Bachelor #5 had all 8 children (he has four, I have four) and their guests to his home for dinner so they could meet. He prepared the entire meal himself, for 14, while tending his granddaughter, my two youngest children and keeping an eye on his youngest son and his friends. I couldn’t believe it when I walked in the door for dinner; the kids were happily playing, he had everything under control, the meal was ready, and he was calm.

The question for me was, could Bachelor #5 REALLY be everything he seemed to be?

I consulted a trusted friend who always had a wise perspective and had given solid counsel many times in the past. She had some great thoughts and advice.

I consulted my sister. She said (more than once), “Andrea, you need to open your eyes and LOOK at this man. He is everything you need. He is everything you’ve ever wanted and you won’t let yourself see it. Marry him or not, but you HAVE to give him credit for being who HE is.” She told me to quit punishing him for the behavior of my former spouse.

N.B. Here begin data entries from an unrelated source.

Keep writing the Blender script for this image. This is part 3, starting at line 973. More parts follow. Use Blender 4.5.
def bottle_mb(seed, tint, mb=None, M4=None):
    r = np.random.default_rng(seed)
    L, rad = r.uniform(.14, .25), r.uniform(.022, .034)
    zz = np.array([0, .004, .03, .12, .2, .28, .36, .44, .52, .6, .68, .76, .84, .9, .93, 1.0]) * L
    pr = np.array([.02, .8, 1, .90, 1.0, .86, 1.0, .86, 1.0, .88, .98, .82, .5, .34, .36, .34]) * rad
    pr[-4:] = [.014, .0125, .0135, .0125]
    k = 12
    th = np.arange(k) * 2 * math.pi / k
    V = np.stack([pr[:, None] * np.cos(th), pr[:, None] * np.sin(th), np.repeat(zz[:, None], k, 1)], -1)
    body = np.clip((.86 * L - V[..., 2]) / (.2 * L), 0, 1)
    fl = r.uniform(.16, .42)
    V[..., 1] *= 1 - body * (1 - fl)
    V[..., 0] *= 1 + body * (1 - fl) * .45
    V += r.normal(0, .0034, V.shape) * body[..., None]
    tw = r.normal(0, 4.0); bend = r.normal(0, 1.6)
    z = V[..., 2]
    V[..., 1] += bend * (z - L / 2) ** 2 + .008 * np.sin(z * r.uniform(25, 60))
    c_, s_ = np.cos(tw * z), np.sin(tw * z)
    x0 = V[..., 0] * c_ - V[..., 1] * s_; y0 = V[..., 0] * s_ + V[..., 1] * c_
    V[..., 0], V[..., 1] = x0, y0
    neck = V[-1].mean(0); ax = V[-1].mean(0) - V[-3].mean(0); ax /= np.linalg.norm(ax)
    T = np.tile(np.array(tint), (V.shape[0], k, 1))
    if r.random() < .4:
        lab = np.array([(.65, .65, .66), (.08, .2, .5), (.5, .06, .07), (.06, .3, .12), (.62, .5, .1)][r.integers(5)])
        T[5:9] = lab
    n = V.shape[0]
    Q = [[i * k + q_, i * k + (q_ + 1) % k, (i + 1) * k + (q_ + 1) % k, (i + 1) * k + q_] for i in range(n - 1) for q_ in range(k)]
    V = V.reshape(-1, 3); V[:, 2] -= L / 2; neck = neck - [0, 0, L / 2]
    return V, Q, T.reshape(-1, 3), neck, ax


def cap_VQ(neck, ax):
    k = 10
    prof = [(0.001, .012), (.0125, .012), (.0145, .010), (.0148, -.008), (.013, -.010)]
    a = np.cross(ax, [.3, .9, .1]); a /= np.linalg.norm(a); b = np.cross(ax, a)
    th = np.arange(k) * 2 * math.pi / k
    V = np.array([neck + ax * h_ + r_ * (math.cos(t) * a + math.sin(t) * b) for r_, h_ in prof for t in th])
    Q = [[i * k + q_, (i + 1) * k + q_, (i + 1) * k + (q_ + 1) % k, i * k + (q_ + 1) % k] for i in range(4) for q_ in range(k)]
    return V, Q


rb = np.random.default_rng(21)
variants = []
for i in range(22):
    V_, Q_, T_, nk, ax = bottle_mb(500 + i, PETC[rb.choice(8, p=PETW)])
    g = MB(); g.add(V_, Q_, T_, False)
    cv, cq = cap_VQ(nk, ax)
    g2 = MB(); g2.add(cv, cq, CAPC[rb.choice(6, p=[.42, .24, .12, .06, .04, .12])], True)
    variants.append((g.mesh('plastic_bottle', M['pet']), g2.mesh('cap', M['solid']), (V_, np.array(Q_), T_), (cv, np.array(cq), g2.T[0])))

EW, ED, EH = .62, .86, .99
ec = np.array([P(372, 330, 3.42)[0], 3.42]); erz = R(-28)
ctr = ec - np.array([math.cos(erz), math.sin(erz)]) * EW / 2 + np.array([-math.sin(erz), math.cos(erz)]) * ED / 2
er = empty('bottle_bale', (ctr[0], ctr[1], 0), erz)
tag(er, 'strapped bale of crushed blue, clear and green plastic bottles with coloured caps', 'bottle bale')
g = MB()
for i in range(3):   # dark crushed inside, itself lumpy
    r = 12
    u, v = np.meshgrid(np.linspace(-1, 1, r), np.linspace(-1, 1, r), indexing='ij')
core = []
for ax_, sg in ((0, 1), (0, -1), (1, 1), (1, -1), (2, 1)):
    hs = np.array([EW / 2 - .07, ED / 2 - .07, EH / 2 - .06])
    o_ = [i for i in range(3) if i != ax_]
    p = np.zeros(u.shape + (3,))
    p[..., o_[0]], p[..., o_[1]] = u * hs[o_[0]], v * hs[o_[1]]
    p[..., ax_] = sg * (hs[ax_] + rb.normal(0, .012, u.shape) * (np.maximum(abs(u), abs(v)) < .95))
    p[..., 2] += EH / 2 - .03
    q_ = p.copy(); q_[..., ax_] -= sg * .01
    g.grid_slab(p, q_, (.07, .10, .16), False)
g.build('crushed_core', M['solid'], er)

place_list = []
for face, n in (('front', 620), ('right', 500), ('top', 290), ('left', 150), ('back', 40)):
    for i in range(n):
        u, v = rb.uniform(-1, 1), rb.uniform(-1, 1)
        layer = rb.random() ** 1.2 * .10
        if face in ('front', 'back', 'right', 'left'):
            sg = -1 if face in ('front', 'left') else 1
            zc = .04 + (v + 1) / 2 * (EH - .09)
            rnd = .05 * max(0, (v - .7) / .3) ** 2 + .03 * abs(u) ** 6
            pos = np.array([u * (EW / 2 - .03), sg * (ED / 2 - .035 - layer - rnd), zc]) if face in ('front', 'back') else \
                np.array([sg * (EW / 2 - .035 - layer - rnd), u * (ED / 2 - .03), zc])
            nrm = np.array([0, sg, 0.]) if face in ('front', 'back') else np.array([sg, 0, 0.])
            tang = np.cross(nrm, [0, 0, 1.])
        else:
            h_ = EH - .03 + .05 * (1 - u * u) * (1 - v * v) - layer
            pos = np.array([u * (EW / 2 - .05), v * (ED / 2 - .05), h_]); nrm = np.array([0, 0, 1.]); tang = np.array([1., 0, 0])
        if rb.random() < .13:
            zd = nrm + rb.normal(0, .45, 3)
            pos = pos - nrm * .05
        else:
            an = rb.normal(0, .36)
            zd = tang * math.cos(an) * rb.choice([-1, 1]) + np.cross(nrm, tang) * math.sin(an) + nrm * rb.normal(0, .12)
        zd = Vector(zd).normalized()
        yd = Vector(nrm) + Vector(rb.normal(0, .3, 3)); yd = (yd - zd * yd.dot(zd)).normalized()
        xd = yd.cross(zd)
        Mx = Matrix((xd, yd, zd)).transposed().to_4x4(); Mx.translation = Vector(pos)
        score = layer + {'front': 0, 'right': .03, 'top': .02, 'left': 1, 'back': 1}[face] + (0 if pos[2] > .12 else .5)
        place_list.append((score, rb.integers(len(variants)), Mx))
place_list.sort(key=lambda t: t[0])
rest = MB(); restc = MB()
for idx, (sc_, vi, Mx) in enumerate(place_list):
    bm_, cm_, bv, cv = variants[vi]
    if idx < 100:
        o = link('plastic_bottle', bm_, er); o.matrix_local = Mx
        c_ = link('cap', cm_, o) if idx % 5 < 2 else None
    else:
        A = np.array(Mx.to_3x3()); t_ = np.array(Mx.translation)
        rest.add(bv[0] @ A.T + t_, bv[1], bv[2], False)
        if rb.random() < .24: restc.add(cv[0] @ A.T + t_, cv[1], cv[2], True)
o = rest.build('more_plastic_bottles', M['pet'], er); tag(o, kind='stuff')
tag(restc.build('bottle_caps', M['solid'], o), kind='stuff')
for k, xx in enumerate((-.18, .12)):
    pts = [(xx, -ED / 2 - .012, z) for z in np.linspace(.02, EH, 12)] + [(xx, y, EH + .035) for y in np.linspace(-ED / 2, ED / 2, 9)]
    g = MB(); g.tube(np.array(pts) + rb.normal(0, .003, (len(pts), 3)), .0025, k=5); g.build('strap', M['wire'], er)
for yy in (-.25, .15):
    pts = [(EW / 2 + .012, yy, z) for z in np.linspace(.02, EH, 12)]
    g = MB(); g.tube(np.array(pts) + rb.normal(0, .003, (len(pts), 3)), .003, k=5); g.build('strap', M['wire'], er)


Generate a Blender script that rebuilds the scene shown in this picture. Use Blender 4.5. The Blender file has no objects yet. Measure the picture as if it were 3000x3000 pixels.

She explained, “I think you are afraid, and I don’t blame you. I’ve been so worried about you, afraid you’d never dare love or trust anyone ever again after all you’ve been through. I’m so relieved that you seem to be open to attempting that. But you can’t hold what your first husband did against this man. I think you thought your first husband was so many things, and then he turned out to be none of them, so you won’t even let yourself see what THIS man actually IS.”

I struggled with that, yet I knew my sister was right. I tried to give Bachelor #5 credit for all he appeared to be, but it was not easy.

I didn’t really trust my opinion. Every person I introduced him to received the same plea from me, “Tell me honestly what you think. I HAVE to be missing something. Don’t tell me what you think I want to hear, tell me what terrible thing–fault, flaw, lie, problem–am I not seeing?” (You see, I had missed lies and flaws of epic proportions in my first husband and was terrified to be so blind, and not see such important things that would lead to making that same mistake, again.)

But how do you get past something like that? How do you get past…the past?